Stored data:
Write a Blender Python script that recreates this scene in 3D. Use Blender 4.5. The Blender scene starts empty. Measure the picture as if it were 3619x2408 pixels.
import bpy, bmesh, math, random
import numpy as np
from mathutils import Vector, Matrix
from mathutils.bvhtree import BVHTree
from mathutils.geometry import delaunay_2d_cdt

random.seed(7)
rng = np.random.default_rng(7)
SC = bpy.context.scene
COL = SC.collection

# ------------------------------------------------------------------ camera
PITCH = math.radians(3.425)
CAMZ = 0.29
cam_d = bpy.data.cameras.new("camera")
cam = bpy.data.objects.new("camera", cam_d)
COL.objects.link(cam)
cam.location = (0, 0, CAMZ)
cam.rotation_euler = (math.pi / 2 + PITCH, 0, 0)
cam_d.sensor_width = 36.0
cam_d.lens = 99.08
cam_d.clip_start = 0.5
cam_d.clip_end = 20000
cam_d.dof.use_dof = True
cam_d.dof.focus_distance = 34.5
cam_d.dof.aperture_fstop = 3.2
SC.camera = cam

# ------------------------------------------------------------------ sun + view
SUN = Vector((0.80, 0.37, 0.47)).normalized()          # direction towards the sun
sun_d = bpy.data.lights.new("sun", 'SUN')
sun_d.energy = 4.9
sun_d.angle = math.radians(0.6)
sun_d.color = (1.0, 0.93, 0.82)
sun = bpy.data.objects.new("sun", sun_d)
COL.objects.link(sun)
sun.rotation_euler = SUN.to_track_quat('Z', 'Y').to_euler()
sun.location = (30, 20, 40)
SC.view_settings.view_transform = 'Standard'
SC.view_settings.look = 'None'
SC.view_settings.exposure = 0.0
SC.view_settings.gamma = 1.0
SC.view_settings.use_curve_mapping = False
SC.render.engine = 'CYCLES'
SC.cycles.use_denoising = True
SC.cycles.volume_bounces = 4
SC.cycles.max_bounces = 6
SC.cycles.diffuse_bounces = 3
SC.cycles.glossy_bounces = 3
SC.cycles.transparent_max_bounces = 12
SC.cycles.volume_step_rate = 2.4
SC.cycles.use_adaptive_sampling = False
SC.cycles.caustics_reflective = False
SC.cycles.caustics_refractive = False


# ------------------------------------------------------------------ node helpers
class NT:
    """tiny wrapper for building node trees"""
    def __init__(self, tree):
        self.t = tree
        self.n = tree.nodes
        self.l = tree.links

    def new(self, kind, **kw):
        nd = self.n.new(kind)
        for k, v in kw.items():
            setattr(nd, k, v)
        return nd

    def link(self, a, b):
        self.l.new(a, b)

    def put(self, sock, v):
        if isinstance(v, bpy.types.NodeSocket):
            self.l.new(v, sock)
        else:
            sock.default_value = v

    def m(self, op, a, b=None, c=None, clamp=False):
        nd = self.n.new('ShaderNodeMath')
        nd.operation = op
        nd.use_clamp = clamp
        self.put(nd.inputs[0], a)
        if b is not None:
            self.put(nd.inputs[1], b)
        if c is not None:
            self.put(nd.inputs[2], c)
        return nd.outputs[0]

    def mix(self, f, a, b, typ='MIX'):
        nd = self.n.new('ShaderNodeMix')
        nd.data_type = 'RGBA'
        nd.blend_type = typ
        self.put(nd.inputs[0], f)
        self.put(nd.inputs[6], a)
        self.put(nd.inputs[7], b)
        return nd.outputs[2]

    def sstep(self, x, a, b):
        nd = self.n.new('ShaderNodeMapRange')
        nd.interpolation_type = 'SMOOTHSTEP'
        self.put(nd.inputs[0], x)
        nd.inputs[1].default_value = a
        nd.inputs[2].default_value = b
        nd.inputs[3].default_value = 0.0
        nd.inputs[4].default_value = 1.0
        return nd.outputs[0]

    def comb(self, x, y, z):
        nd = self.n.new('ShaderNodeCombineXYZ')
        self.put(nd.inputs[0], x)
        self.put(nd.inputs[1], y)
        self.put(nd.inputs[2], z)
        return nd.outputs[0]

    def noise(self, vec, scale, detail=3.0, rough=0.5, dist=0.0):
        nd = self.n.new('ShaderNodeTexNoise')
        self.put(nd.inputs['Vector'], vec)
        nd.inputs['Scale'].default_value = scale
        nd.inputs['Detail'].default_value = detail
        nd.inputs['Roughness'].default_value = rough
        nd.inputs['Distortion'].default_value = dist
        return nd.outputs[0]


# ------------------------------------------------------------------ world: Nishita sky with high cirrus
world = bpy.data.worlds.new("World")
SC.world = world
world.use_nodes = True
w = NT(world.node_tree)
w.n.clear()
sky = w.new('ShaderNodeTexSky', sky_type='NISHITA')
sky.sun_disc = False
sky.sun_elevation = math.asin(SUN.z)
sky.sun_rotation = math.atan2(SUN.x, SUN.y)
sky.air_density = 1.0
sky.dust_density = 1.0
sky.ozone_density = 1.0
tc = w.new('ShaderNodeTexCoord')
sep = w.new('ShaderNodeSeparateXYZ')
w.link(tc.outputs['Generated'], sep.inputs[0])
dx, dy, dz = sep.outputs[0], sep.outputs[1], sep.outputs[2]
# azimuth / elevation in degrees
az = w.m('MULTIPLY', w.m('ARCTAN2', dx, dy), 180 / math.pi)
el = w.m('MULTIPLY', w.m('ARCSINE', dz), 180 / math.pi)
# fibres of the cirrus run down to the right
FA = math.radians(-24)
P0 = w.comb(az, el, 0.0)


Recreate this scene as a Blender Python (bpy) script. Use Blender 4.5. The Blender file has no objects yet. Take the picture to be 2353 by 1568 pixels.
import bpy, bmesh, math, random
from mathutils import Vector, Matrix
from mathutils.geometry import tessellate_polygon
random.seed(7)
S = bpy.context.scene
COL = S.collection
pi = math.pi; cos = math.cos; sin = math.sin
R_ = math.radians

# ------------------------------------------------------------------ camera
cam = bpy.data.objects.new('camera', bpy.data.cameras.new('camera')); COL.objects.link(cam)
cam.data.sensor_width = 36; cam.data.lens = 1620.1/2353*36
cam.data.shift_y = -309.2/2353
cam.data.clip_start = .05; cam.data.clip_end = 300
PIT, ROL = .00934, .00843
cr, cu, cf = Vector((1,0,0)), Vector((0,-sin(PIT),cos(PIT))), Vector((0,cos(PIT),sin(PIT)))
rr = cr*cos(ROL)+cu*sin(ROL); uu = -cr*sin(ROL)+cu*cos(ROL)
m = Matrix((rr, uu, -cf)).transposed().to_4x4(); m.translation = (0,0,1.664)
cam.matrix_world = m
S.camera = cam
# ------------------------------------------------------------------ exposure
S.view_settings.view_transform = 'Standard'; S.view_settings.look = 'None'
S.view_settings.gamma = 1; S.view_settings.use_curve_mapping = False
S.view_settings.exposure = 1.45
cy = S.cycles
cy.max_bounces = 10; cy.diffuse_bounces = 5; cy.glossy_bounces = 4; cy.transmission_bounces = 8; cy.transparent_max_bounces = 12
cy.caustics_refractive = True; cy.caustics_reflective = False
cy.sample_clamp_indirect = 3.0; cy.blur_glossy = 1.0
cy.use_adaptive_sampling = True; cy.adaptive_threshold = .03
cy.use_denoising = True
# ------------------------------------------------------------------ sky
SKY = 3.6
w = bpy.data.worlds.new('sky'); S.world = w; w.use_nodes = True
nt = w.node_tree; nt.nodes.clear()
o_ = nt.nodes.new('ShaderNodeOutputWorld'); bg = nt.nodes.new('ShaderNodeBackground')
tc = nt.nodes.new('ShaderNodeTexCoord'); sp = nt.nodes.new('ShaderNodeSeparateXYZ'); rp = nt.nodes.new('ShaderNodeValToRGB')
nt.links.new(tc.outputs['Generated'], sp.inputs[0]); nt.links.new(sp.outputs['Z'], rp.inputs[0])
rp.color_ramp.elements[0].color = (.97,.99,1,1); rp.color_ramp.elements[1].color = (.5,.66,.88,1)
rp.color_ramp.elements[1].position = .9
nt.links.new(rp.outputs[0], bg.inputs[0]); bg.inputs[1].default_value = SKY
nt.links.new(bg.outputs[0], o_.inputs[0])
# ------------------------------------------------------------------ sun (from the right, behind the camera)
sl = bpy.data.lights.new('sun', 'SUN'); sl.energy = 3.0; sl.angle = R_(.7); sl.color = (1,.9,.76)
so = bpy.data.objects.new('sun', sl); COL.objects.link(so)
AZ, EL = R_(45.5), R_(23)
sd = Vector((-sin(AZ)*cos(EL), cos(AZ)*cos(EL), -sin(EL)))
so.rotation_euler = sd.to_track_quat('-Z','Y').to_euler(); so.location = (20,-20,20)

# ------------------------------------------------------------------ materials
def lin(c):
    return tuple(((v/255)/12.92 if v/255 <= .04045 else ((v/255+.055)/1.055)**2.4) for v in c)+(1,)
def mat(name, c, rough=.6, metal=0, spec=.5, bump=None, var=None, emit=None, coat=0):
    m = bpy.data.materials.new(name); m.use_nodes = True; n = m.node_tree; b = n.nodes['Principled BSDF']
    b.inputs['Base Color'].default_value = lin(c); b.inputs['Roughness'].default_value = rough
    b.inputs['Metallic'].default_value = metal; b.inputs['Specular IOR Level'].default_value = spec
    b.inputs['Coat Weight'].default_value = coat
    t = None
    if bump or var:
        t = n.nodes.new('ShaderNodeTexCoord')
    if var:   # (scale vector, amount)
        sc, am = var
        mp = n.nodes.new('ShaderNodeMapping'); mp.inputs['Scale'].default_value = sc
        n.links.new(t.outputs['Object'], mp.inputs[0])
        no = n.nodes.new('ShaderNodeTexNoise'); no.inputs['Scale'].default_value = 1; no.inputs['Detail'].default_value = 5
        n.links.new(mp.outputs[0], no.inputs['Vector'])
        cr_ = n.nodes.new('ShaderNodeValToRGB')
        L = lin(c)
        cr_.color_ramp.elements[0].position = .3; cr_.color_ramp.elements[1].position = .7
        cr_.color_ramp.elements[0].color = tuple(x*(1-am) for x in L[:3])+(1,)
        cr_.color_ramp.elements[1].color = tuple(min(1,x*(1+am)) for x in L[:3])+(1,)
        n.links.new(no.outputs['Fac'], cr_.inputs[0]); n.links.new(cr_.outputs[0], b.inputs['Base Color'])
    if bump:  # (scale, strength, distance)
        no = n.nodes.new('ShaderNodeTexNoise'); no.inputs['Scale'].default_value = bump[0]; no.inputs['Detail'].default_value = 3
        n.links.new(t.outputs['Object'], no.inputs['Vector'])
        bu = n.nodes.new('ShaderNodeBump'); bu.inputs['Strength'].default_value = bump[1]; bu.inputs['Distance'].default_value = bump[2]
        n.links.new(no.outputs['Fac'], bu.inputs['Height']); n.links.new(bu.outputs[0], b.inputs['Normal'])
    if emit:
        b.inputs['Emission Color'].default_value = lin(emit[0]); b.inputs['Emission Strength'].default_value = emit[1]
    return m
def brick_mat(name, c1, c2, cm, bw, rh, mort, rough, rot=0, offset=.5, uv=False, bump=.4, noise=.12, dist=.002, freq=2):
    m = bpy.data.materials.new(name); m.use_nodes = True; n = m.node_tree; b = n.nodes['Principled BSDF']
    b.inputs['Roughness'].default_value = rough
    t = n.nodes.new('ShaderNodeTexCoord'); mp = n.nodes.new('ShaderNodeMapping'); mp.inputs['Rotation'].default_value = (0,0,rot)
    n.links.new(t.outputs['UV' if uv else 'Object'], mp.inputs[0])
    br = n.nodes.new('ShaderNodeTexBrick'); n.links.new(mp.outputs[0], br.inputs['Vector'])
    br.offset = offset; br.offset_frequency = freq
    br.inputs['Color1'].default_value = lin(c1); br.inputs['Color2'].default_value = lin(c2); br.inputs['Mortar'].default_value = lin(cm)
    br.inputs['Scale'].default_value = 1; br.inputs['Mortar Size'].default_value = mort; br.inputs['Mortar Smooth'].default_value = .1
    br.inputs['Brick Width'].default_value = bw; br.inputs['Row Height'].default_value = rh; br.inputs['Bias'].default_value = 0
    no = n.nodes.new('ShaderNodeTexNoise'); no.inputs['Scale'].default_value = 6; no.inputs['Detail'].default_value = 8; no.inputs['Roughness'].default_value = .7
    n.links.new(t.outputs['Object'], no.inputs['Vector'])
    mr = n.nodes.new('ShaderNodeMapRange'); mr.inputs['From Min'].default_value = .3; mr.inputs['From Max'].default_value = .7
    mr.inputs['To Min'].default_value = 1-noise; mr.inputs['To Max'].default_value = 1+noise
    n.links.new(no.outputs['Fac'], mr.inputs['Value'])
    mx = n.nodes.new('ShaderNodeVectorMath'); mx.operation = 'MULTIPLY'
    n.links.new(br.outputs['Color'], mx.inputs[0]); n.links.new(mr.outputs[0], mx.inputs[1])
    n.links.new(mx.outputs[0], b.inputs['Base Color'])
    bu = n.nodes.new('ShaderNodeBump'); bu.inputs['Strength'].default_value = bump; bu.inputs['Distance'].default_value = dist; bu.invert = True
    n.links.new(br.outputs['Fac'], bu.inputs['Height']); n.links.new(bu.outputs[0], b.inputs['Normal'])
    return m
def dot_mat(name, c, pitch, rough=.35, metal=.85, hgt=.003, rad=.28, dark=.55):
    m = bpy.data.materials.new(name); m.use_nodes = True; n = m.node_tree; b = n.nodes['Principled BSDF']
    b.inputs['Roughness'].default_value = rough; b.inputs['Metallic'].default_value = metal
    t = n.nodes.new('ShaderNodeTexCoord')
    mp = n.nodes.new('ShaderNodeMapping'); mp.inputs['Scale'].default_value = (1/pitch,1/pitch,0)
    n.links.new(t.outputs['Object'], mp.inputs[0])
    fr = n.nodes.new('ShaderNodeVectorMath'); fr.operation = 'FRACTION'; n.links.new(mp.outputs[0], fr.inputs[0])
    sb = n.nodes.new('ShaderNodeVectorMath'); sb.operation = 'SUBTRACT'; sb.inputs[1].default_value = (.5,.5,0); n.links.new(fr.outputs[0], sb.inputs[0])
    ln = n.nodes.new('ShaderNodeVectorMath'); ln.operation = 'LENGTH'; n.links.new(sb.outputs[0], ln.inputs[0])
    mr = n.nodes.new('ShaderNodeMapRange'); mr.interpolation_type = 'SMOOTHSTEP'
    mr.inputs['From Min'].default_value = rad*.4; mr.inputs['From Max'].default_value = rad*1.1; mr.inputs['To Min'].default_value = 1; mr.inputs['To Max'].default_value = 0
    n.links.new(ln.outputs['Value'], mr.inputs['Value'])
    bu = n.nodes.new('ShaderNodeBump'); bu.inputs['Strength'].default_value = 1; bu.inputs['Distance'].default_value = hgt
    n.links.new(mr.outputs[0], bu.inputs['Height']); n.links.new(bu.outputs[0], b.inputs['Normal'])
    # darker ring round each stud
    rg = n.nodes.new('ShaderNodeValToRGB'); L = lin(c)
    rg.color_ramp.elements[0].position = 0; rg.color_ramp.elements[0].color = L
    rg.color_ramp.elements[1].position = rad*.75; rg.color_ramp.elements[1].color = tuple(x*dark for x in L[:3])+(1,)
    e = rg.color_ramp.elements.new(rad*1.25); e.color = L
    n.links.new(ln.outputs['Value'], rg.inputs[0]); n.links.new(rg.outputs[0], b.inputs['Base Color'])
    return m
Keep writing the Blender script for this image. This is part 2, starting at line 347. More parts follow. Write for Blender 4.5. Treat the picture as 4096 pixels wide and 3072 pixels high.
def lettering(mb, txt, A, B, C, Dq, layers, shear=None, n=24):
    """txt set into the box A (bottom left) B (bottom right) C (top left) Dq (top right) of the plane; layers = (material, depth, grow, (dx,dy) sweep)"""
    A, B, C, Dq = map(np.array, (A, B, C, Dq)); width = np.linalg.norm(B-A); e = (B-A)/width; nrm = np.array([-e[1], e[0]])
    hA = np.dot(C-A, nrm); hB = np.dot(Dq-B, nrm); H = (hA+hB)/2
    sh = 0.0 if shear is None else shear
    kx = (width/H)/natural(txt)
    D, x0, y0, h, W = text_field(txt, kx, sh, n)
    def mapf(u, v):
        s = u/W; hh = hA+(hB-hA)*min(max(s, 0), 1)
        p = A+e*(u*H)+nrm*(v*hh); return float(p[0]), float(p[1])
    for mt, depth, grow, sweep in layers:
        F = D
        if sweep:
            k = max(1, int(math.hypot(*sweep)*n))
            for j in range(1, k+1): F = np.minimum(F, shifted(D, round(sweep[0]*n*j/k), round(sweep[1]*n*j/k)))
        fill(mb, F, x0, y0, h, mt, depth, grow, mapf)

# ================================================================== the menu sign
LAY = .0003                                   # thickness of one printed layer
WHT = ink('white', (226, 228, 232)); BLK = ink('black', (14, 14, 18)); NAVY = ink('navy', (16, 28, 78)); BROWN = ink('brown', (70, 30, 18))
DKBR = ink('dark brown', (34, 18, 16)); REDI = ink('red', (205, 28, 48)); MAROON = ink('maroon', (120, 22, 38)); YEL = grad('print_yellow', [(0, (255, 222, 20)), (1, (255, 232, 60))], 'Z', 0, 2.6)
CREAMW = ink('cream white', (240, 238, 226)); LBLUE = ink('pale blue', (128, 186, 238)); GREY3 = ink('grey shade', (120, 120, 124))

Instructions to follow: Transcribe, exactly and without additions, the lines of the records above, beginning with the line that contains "Keep writing the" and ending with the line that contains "fill(mb, F, x0, y0, h, mt, depth, grow, mapf)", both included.

Response below:
Keep writing the Blender script for this image. This is part 2, starting at line 347. More parts follow. Write for Blender 4.5. Treat the picture as 4096 pixels wide and 3072 pixels high.
def lettering(mb, txt, A, B, C, Dq, layers, shear=None, n=24):
    """txt set into the box A (bottom left) B (bottom right) C (top left) Dq (top right) of the plane; layers = (material, depth, grow, (dx,dy) sweep)"""
    A, B, C, Dq = map(np.array, (A, B, C, Dq)); width = np.linalg.norm(B-A); e = (B-A)/width; nrm = np.array([-e[1], e[0]])
    hA = np.dot(C-A, nrm); hB = np.dot(Dq-B, nrm); H = (hA+hB)/2
    sh = 0.0 if shear is None else shear
    kx = (width/H)/natural(txt)
    D, x0, y0, h, W = text_field(txt, kx, sh, n)
    def mapf(u, v):
        s = u/W; hh = hA+(hB-hA)*min(max(s, 0), 1)
        p = A+e*(u*H)+nrm*(v*hh); return float(p[0]), float(p[1])
    for mt, depth, grow, sweep in layers:
        F = D
        if sweep:
            k = max(1, int(math.hypot(*sweep)*n))
            for j in range(1, k+1): F = np.minimum(F, shifted(D, round(sweep[0]*n*j/k), round(sweep[1]*n*j/k)))
        fill(mb, F, x0, y0, h, mt, depth, grow, mapf)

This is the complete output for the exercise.